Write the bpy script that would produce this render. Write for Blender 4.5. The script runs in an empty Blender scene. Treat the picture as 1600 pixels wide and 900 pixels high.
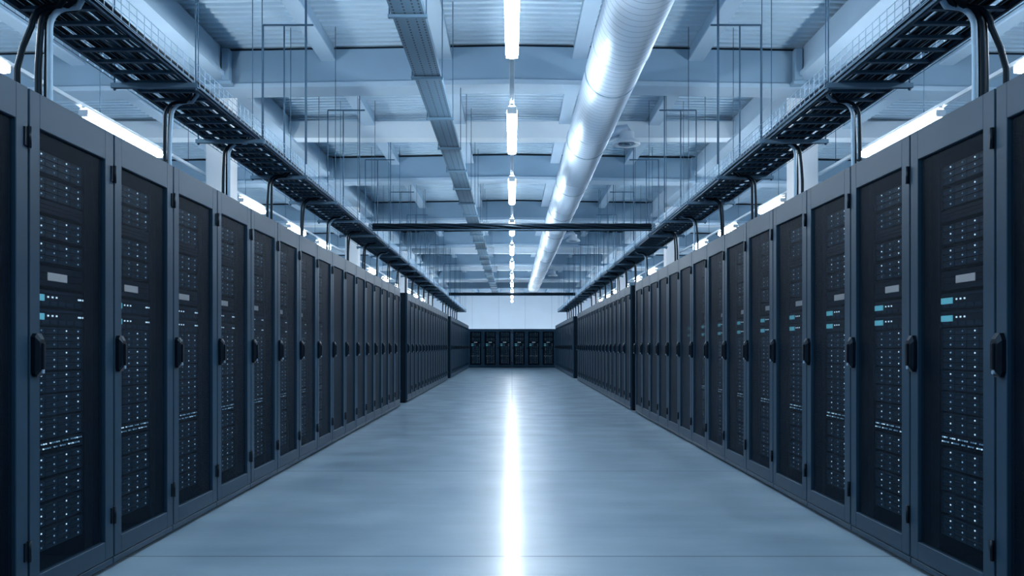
import bpy, math, random
from mathutils import Vector, Matrix
random.seed(7)
PI = math.pi
F = 1350.0                 # focal length in pixels of the 1600 px wide frame
H = 1.153                  # camera height
HOR = 541.5                # horizon row
W0 = 2.043                 # half width of the aisle at the camera
FL = 0.0055                # the two rows open slightly with distance
sc = bpy.context.scene
COL = sc.collection

# ------------------------------------------------------------------ materials
def new_mat(name):
    m = bpy.data.materials.new(name); m.use_nodes = True
    return m, m.node_tree.nodes, m.node_tree.links, m.node_tree.nodes['Principled BSDF']
def paint(name, col, rough=.5, metal=0., spec=.5, noise=0., nscale=6., bump=0., bscale=60.):
    m, N, L, b = new_mat(name)
    b.inputs['Roughness'].default_value = rough; b.inputs['Metallic'].default_value = metal
    b.inputs['Specular IOR Level'].default_value = spec; b.inputs['Specular Tint'].default_value = (.42, .72, 1, 1)
    if noise:
        tc = N.new('ShaderNodeTexCoord'); t = N.new('ShaderNodeTexNoise'); t.inputs['Scale'].default_value = nscale
        t.inputs['Detail'].default_value = 4
        L.new(tc.outputs['Object'], t.inputs['Vector'])
        r = N.new('ShaderNodeValToRGB')
        r.color_ramp.elements[0].position = .3; r.color_ramp.elements[1].position = .7
        r.color_ramp.elements[0].color = tuple(c*(1-noise) for c in col)+(1,)
        r.color_ramp.elements[1].color = tuple(min(1, c*(1+noise)) for c in col)+(1,)
        L.new(t.outputs['Fac'], r.inputs['Fac']); L.new(r.outputs['Color'], b.inputs['Base Color'])
    else:
        b.inputs['Base Color'].default_value = (*col, 1)
    if bump:
        tc = N.new('ShaderNodeTexCoord'); t = N.new('ShaderNodeTexNoise'); t.inputs['Scale'].default_value = bscale
        L.new(tc.outputs['Object'], t.inputs['Vector'])
        bp = N.new('ShaderNodeBump'); bp.inputs['Strength'].default_value = bump; bp.inputs['Distance'].default_value = .002
        L.new(t.outputs['Fac'], bp.inputs['Height']); L.new(bp.outputs['Normal'], b.inputs['Normal'])
    return m
def glow(name, col, strength, sample=True):
    m, N, L, b = new_mat(name)
    b.inputs['Base Color'].default_value = (*col, 1)
    b.inputs['Emission Color'].default_value = (*col, 1); b.inputs['Emission Strength'].default_value = strength
    if not sample: m.cycles.emission_sampling = 'NONE'
    return m
def math_node(N, op, a=None, b=None, clamp=False):
    n = N.new('ShaderNodeMath'); n.operation = op; n.use_clamp = clamp
    for i, v in enumerate((a, b)):
        if isinstance(v, (int, float)): n.inputs[i].default_value = v
    return n
def chain(N, L, op, a, b=None, clamp=False):
    n = math_node(N, op, a, b, clamp)
    if not isinstance(a, (int, float)): L.new(a, n.inputs[0])
    if b is not None and not isinstance(b, (int, float)): L.new(b, n.inputs[1])
    return n.outputs[0]

M = {}
M['frame'] = paint('cabinet_frame_paint', (.0125, .034, .060), .45, 0.0, .18, .04, 3, .15, 900)
M['body'] = paint('cabinet_side_paint', (.0022, .006, .011), .6, 0, .15)
M['dark'] = paint('dark_recess', (.0015, .004, .008), .7, 0, .1)
M['handle'] = paint('handle_plastic', (.003, .006, .011), .35, 0, .2)
M['server'] = paint('server_face', (.004, .012, .024), .5, .0, .15, .15, 40)
M['bay'] = paint('drive_carrier', (.009, .026, .050), .5, .0, .2, .15, 30)
M['rail'] = paint('rack_rail', (.006, .016, .03), .5, .0, .3)
M['plate'] = paint('label_paper', (.85, .90, .95), .7)
M['led'] = glow('led_blue_white', (.25, .50, .72), .8, False)
M['led_dim'] = glow('led_dim', (.12, .28, .45), .5, False)
M['led_hot'] = glow('led_hot', (.5, .75, .95), 1.6, False)
M['display'] = glow('teal_display', (.12, .50, .66), .75, False)
M['steel'] = paint('galvanised_steel', (.24, .35, .46), .42, .4, .5, .12, 20)
M['rod'] = paint('hanger_rod_steel', (.06, .12, .19), .6, .0, .2)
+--
WRITTEN TASK
Output an exact copy of the material, with the pictures removed.

THE ANSWER
Write the bpy script that would produce this render. Write for Blender 4.5. The script runs in an empty Blender scene. Treat the picture as 1600 pixels wide and 900 pixels high.
import bpy, math, random
from mathutils import Vector, Matrix
random.seed(7)
PI = math.pi
F = 1350.0                 # focal length in pixels of the 1600 px wide frame
H = 1.153                  # camera height
HOR = 541.5                # horizon row
W0 = 2.043                 # half width of the aisle at the camera
FL = 0.0055                # the two rows open slightly with distance
sc = bpy.context.scene
COL = sc.collection

# ------------------------------------------------------------------ materials
def new_mat(name):
    m = bpy.data.materials.new(name); m.use_nodes = True
    return m, m.node_tree.nodes, m.node_tree.links, m.node_tree.nodes['Principled BSDF']
def paint(name, col, rough=.5, metal=0., spec=.5, noise=0., nscale=6., bump=0., bscale=60.):
    m, N, L, b = new_mat(name)
    b.inputs['Roughness'].default_value = rough; b.inputs['Metallic'].default_value = metal
    b.inputs['Specular IOR Level'].default_value = spec; b.inputs['Specular Tint'].default_value = (.42, .72, 1, 1)
    if noise:
        tc = N.new('ShaderNodeTexCoord'); t = N.new('ShaderNodeTexNoise'); t.inputs['Scale'].default_value = nscale
        t.inputs['Detail'].default_value = 4
        L.new(tc.outputs['Object'], t.inputs['Vector'])
        r = N.new('ShaderNodeValToRGB')
        r.color_ramp.elements[0].position = .3; r.color_ramp.elements[1].position = .7
        r.color_ramp.elements[0].color = tuple(c*(1-noise) for c in col)+(1,)
        r.color_ramp.elements[1].color = tuple(min(1, c*(1+noise)) for c in col)+(1,)
        L.new(t.outputs['Fac'], r.inputs['Fac']); L.new(r.outputs['Color'], b.inputs['Base Color'])
    else:
        b.inputs['Base Color'].default_value = (*col, 1)
    if bump:
        tc = N.new('ShaderNodeTexCoord'); t = N.new('ShaderNodeTexNoise'); t.inputs['Scale'].default_value = bscale
        L.new(tc.outputs['Object'], t.inputs['Vector'])
        bp = N.new('ShaderNodeBump'); bp.inputs['Strength'].default_value = bump; bp.inputs['Distance'].default_value = .002
        L.new(t.outputs['Fac'], bp.inputs['Height']); L.new(bp.outputs['Normal'], b.inputs['Normal'])
    return m
def glow(name, col, strength, sample=True):
    m, N, L, b = new_mat(name)
    b.inputs['Base Color'].default_value = (*col, 1)
    b.inputs['Emission Color'].default_value = (*col, 1); b.inputs['Emission Strength'].default_value = strength
    if not sample: m.cycles.emission_sampling = 'NONE'
    return m
def math_node(N, op, a=None, b=None, clamp=False):
    n = N.new('ShaderNodeMath'); n.operation = op; n.use_clamp = clamp
    for i, v in enumerate((a, b)):
        if isinstance(v, (int, float)): n.inputs[i].default_value = v
    return n
def chain(N, L, op, a, b=None, clamp=False):
    n = math_node(N, op, a, b, clamp)
    if not isinstance(a, (int, float)): L.new(a, n.inputs[0])
    if b is not None and not isinstance(b, (int, float)): L.new(b, n.inputs[1])
    return n.outputs[0]

M = {}
M['frame'] = paint('cabinet_frame_paint', (.0125, .034, .060), .45, 0.0, .18, .04, 3, .15, 900)
M['body'] = paint('cabinet_side_paint', (.0022, .006, .011), .6, 0, .15)
M['dark'] = paint('dark_recess', (.0015, .004, .008), .7, 0, .1)
M['handle'] = paint('handle_plastic', (.003, .006, .011), .35, 0, .2)
M['server'] = paint('server_face', (.004, .012, .024), .5, .0, .15, .15, 40)
M['bay'] = paint('drive_carrier', (.009, .026, .050), .5, .0, .2, .15, 30)
M['rail'] = paint('rack_rail', (.006, .016, .03), .5, .0, .3)
M['plate'] = paint('label_paper', (.85, .90, .95), .7)
M['led'] = glow('led_blue_white', (.25, .50, .72), .8, False)
M['led_dim'] = glow('led_dim', (.12, .28, .45), .5, False)
M['led_hot'] = glow('led_hot', (.5, .75, .95), 1.6, False)
M['display'] = glow('teal_display', (.12, .50, .66), .75, False)
M['steel'] = paint('galvanised_steel', (.24, .35, .46), .42, .4, .5, .12, 20)
M['rod'] = paint('hanger_rod_steel', (.06, .12, .19), .6, .0, .2)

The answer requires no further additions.